◆ Required task
Each line from the top of the listing through the one holding "0.02).build('levelling_foot', 'blackmatte', t)" should be restated word for word, with nothing added and no pictures.

··· Data extract ···

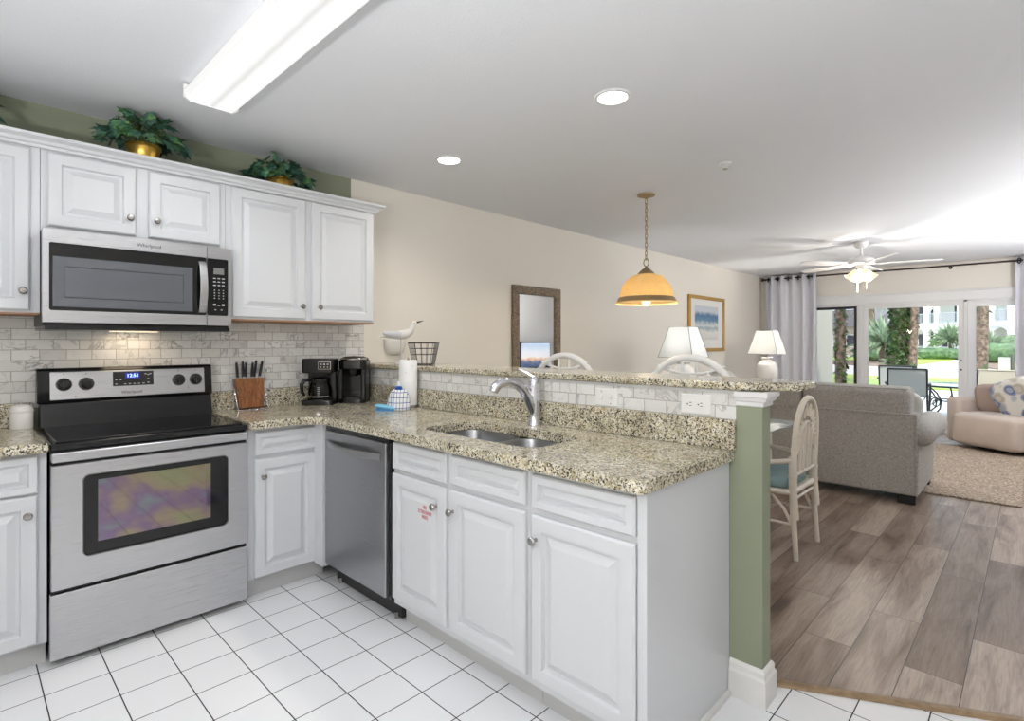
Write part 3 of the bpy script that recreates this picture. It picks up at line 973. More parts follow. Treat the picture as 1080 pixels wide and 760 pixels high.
text('Whirlpool', 0.022, con(0.378, 1.058, 0.006), tilt @ R_FRONT, 'label', 'maker_lettering', t)
for x, z in ((0.103, 1.160), (0.190, 1.160), (0.594, 1.160), (0.678, 1.160), (0.640, 1.066), (0.148, 1.050)):
    MB().cbox(con(x, z, 0.0055), 0.004, 0.001, 0.005, tilt).build('dial_mark', 'label', t)
for x in (0.103, 0.190, 0.594, 0.678):
    q = tilt @ Matrix.Rotation(PI / 2, 3, 'X')
    o = MB().lathe([(0.030, 0), (0.030, 0.006), (0.023, 0.008), (0.021, 0.024), (0.018, 0.027), (0.0, 0.027)], con(x, 1.110, 0.005), 22, q).build('burner_dial', 'blackmatte', t, smooth=40)
    MB().lathe([(0.033, 0.0), (0.033, 0.004), (0.0305, 0.004)], con(x, 1.110, 0.0045), 24, q).build('dial_bezel', 'nickel', o)
    MB().cbox(con(x, 1.110, 0.034), 0.008, 0.012, 0.036, tilt).build('dial_grip', 'blackmatte', o, bev=0.002)
# front
def slab_y(x0, x1, z0, z1, y0, y1): return MB().box(x0, x1, y0, y1, z0, z1)
slab_y(0.003, 0.757, 0.829, 0.870, -0.620, -0.668).build('handle', 'steel', t, bev=0.008, seg=3)
b = MB(); b.box(0.006, 0.754, -0.640, -0.62, 0.30, 0.872)
b.build('front_gap', 'black', t)
# oven door: steel face with rounded-corner opening, recessed dark glass
fr = MB()
outer = [(0.003, 0.312), (0.757, 0.312), (0.757, 0.816), (0.003, 0.816)]
hole = rrect(0.104, 0.664, 0.427, 0.766, 0.025, 6)
fr.plate(outer, [hole[::-1]], -0.620, -0.660)
fr.v = [Vector((p.x, p.z, p.y)) for p in fr.v]
dr = fr.build('oven_door', 'steel', t, bev=0.003)
MB().box(0.10, 0.668, -0.652, -0.640, 0.42, 0.77).build('door_glass', 'blackglass', dr)
MB().box(0.155, 0.588, -0.6535, -0.650, 0.478, 0.738).build('viewing_window', 'ovenglass', dr)
MB().tube([(p[0], -0.6605, p[1]) for p in rrect(0.1035, 0.6645, 0.4265, 0.7665, 0.025, 6)], 0.0025, 6, closed=True).build('window_trim', 'nickel', dr, smooth=60)
slab_y(0.000, 0.757, 0.030, 0.296, -0.620, -0.655).build('storage_drawer', 'steel', t, bev=0.004)
for x in (0.07, 0.69):
    for y in (-0.55, -0.10): MB().cyl((x, y, 0), (x, y, 0.035), 0.02).build('levelling_foot', 'blackmatte', t)

# ------------------------------------------------------------------ upper cabinets
t = thing('wall_cabinet', 'white wall cabinet cut off by the photo edge, hung past the microwave', 'cabinet', (-0.4, -0.16, 1.45))
b = MB(); b.box(-0.75, -0.003, -0.315, -0.010, 1.447, 2.19); b.build('cabinet_body', 'white', t)
MB().box(-0.75, -0.003, -0.314, -0.010, 1.440, 1.447).build('underside', 'underside', t)
front_y(t, 'door', -0.42, -0.036, 1.456, 2.168, DOOR, -0.315, (-0.061, 1.540))

t = thing('wall_cabinet', 'short white double door wall cabinet mounted over the microwave', 'cabinet', (0.38, -0.16, 1.82))
MB().box(-0.001, 0.760, -0.315, -0.010, 1.817, 2.19).build('cabinet_body', 'white', t)
front_y(t, 'door', 0.019, 0.353, 1.838, 2.168, DOOR, -0.315, (0.325, 1.918))
front_y(t, 'door', 0.404, 0.733, 1.838, 2.168, DOOR, -0.315, (0.436, 1.920))

t = thing('wall_cabinet', 'tall white double door wall cabinet above the coffee makers', 'cabinet', (1.22, -0.16, 1.44))
MB().box(0.762, 1.684, -0.315, -0.010, 1.447, 2.19).build('cabinet_body', 'white', t)
MB().box(0.762, 1.684, -0.314, -0.010, 1.438, 1.447).build('underside', 'underside', t)
front_y(t, 'door', 0.790, 1.207, 1.456, 2.172, DOOR, -0.315, (1.180, 1.532))
front_y(t, 'door', 1.248, 1.668, 1.456, 2.172, DOOR, -0.315, (1.290, 1.532))

# crown moulding round the cabinet tops
pr = [(0.0, 2.178), (0.010, 2.178), (0.014, 2.190), (0.024, 2.194), (0.030, 2.206), (0.050, 2.214), (0.056, 2.216), (0.058, 2.228), (0.0, 2.228)]
b = MB(); vs = []
for d, z in pr:
    vs += [(-0.75, -0.335 - d + 0.015, z), (1.684 + d, -0.335 - d + 0.015, z), (1.684 + d, -0.004, z)]
k = len(pr); fs = []
for i in range(k - 1):
    for j in range(2):
        fs.append((i * 3 + j, i * 3 + j + 1, i * 3 + 4 + j, i * 3 + 3 + j))
b.add(vs, fs)
struct(b, 'trim_6', 'white')

# ------------------------------------------------------------------ microwave
t = thing('microwave', 'over-the-range stainless microwave with black window and keypad', 'microwave', (0.377, -0.2, 1.37))
MB().box(0.000, 0.755, -0.385, -0.010, 1.392, 1.812).build('case', 'blackmatte', t)
b = MB(); b.box(0.004, 0.750, -0.415, -0.02, 1.372, 1.392); b.build('vent_grille', 'black', t)
door = MB()
door.plate([(-0.004, 1.404), (0.637, 1.404), (0.637, 1.811), (-0.004, 1.811)], [rrect(0.018, 0.636, 1.456, 1.752, 0.008, 3)[::-1]], -0.385, -0.427)
door.v = [Vector((p.x, p.z, p.y)) for p in door.v]
md = door.build('door', 'steel', t, bev=0.002)
MB().box(0.015, 0.637, -0.420, -0.40, 1.450, 1.757).build('door_glass', 'blackglass', md)
MB().panel((0.030, -0.4205, 1.472), (1, 0, 0), (0, -1, 0), 0.545, 0.222, [(0, 0), (0.002, 0.0015), (0.040, 0.0002), (0.041, 0.0002)]).build('viewing_window', plain('smoked window glass', rgb(112, 115, 122), 0.10, 0.55), md)
MB().tube([(x, -0.4215, z) for x, z in ((0.073, 1.515), (0.532, 1.515), (0.532, 1.651), (0.073, 1.651))], 0.0012, 4, closed=True).build('window_line', 'blackmatte', md)
pn = MB(); pn.plate([(0.640, 1.404), (0.757, 1.404), (0.757, 1.811), (0.640, 1.811)], [rrect(0.6405, 0.741, 1.456, 1.752, 0.008, 3)[::-1]], -0.385, -0.425)
pn.v = [Vector((p.x, p.z, p.y)) for p in pn.v]
pn.build('control_frame', 'steel', t, bev=0.002)
kp = MB().box(0.638, 0.743, -0.419, -0.40, 1.452, 1.756).build('keypad', 'blackglass', t)
MB().box(0.672, 0.722, -0.4205, -0.418, 1.672, 1.704).build('display', 'lcd', kp)
def mkey(x0, x1, z0, z1): MB().box(x0, x1, -0.4205, -0.418, z0, z1).build('key', 'key', kp)
for c in range(3):
    for r_ in range(3): mkey(0.670 + 0.021 * c, 0.682 + 0.021 * c, 1.648 - 0.018 * r_, 1.653 - 0.018 * r_)
    for r_ in range(4): mkey(0.674 + 0.021 * c, 0.679 + 0.021 * c, 1.586 - 0.014 * r_, 1.591 - 0.014 * r_)
    mkey(0.670 + 0.021 * c, 0.682 + 0.021 * c, 1.508, 1.517 if c != 1 else 1.511)
for c in (0, 1): mkey(0.677 + 0.03 * c, 0.684 + 0.03 * c, 1.484, 1.488)
text('Whirlpool', 0.024, (0.386, -0.4275, 1.780), R_FRONT, 'label', 'maker_lettering', t)
hp = [(-0.424, 1.468), (-0.424, 1.732)]
hp = [(-0.424 - 0.038 * math.sin(PI * k / 16) ** 0.6, 1.468 + 0.264 * k / 16) for k in range(17)]
hp += [(y + 0.012, z) for y, z in hp[::-1]]
MB().prism(hp, 0.600, 0.634, 'x').build('handle', 'steel', t, bev=0.003, smooth=60)
d = bpy.data.lights.new('hood_lamp', 'AREA'); d.energy = HOOD_W; d.size = 0.18; d.color = (1.0, 0.80, 0.55)
o = bpy.data.objects.new('hood_lamp', d); COL.objects.link(o); o.parent = t; o.location = Vector((0.38, -0.14, 1.368)) - OFF[t]
MB().box(0.28, 0.48, -0.17, -0.11, 1.3695, 1.372).build('lamp_lens', emit('warm hood lens', (1.0, 0.8, 0.55, 1), 1.5), t)
#PART2
# ------------------------------------------------------------------ ceiling lights
t = thing('fluorescent_ceiling_light', 'long white box ceiling light with two glowing tubes behind its lens', 'ceiling light', (0.56, -1.37, H))
b = MB(); b.box(0.470, 0.645, -1.985, -0.765, 2.435, H - 0.001); b.build('housing', 'trim', t)
# wrap-around lens: flat bottom with sloped sides
MB().prism([(0.445, 2.440), (0.452, 2.414), (0.475, 2.400), (0.640, 2.400), (0.663, 2.414), (0.670, 2.440)], -1.978, -0.772, 'y').build('lens', 'tubes', t)
for y0, y1 in ((-1.990, -1.978), (-0.772, -0.760)):
    MB().prism([(0.442, 2.470), (0.442, 2.412), (0.472, 2.396), (0.643, 2.396), (0.673, 2.412), (0.673, 2.470)], y0, y1, 'y').build('end_cap', 'trim', t)

for y in (-0.95, -1.22, -1.52, -1.80):
    spot('tube_lamp', (0.557, y, 2.385), BOX_W, (0.98, 0.99, 1.0), t, math.radians(172), 0.6, 0.10)

def can(x, y, label):
    t = thing('recessed_ceiling_light', label, 'ceiling light', (x, y, H), group=None)
    MB().lathe([(0.085, -0.001), (0.083, -0.008), (0.070, -0.010), (0.066, -0.004), (0.066, -0.001)], (x, y, H), 32).build('trim_ring', 'trim', t, smooth=40)
    MB().lathe([(0.067, -0.0045), (0.06, -0.0065), (0.0, -0.008)], (x, y, H), 32).build('lens', 'canlens', t, smooth=60)
    spot('can_lamp', (x, y, H - 0.02), CAN_W, (1.0, 0.93, 0.85), t, math.radians(150), 0.8, 0.06)
can(1.900, -2.057, 'bright round recessed ceiling light above the outlet end of the peninsula')
can(1.920, -0.816, 'bright round recessed ceiling light above the seagull end of the bar ledge')

t = thing('fire_sprinkler', 'small white sprinkler head on the ceiling', 'sprinkler', (3.216, -2.048, H))
MB().lathe([(0.04, -0.001), (0.038, -0.008), (0.012, -0.022), (0.010, -0.03), (0.0, -0.03)], (3.216, -2.048, H), 20).build('escutcheon', 'trim', t, smooth=40)
MB().lathe([(0.018, -0.042), (0.018, -0.040), (0.004, -0.036), (0.004, -0.029)], (3.216, -2.048, H), 14).build('deflector', 'nickel', t)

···

◆ Written response
Write part 3 of the bpy script that recreates this picture. It picks up at line 973. More parts follow. Treat the picture as 1080 pixels wide and 760 pixels high.
text('Whirlpool', 0.022, con(0.378, 1.058, 0.006), tilt @ R_FRONT, 'label', 'maker_lettering', t)
for x, z in ((0.103, 1.160), (0.190, 1.160), (0.594, 1.160), (0.678, 1.160), (0.640, 1.066), (0.148, 1.050)):
    MB().cbox(con(x, z, 0.0055), 0.004, 0.001, 0.005, tilt).build('dial_mark', 'label', t)
for x in (0.103, 0.190, 0.594, 0.678):
    q = tilt @ Matrix.Rotation(PI / 2, 3, 'X')
    o = MB().lathe([(0.030, 0), (0.030, 0.006), (0.023, 0.008), (0.021, 0.024), (0.018, 0.027), (0.0, 0.027)], con(x, 1.110, 0.005), 22, q).build('burner_dial', 'blackmatte', t, smooth=40)
    MB().lathe([(0.033, 0.0), (0.033, 0.004), (0.0305, 0.004)], con(x, 1.110, 0.0045), 24, q).build('dial_bezel', 'nickel', o)
    MB().cbox(con(x, 1.110, 0.034), 0.008, 0.012, 0.036, tilt).build('dial_grip', 'blackmatte', o, bev=0.002)
# front
def slab_y(x0, x1, z0, z1, y0, y1): return MB().box(x0, x1, y0, y1, z0, z1)
slab_y(0.003, 0.757, 0.829, 0.870, -0.620, -0.668).build('handle', 'steel', t, bev=0.008, seg=3)
b = MB(); b.box(0.006, 0.754, -0.640, -0.62, 0.30, 0.872)
b.build('front_gap', 'black', t)
# oven door: steel face with rounded-corner opening, recessed dark glass
fr = MB()
outer = [(0.003, 0.312), (0.757, 0.312), (0.757, 0.816), (0.003, 0.816)]
hole = rrect(0.104, 0.664, 0.427, 0.766, 0.025, 6)
fr.plate(outer, [hole[::-1]], -0.620, -0.660)
fr.v = [Vector((p.x, p.z, p.y)) for p in fr.v]
dr = fr.build('oven_door', 'steel', t, bev=0.003)
MB().box(0.10, 0.668, -0.652, -0.640, 0.42, 0.77).build('door_glass', 'blackglass', dr)
MB().box(0.155, 0.588, -0.6535, -0.650, 0.478, 0.738).build('viewing_window', 'ovenglass', dr)
MB().tube([(p[0], -0.6605, p[1]) for p in rrect(0.1035, 0.6645, 0.4265, 0.7665, 0.025, 6)], 0.0025, 6, closed=True).build('window_trim', 'nickel', dr, smooth=60)
slab_y(0.000, 0.757, 0.030, 0.296, -0.620, -0.655).build('storage_drawer', 'steel', t, bev=0.004)
for x in (0.07, 0.69):
    for y in (-0.55, -0.10): MB().cyl((x, y, 0), (x, y, 0.035), 0.02).build('levelling_foot', 'blackmatte', t)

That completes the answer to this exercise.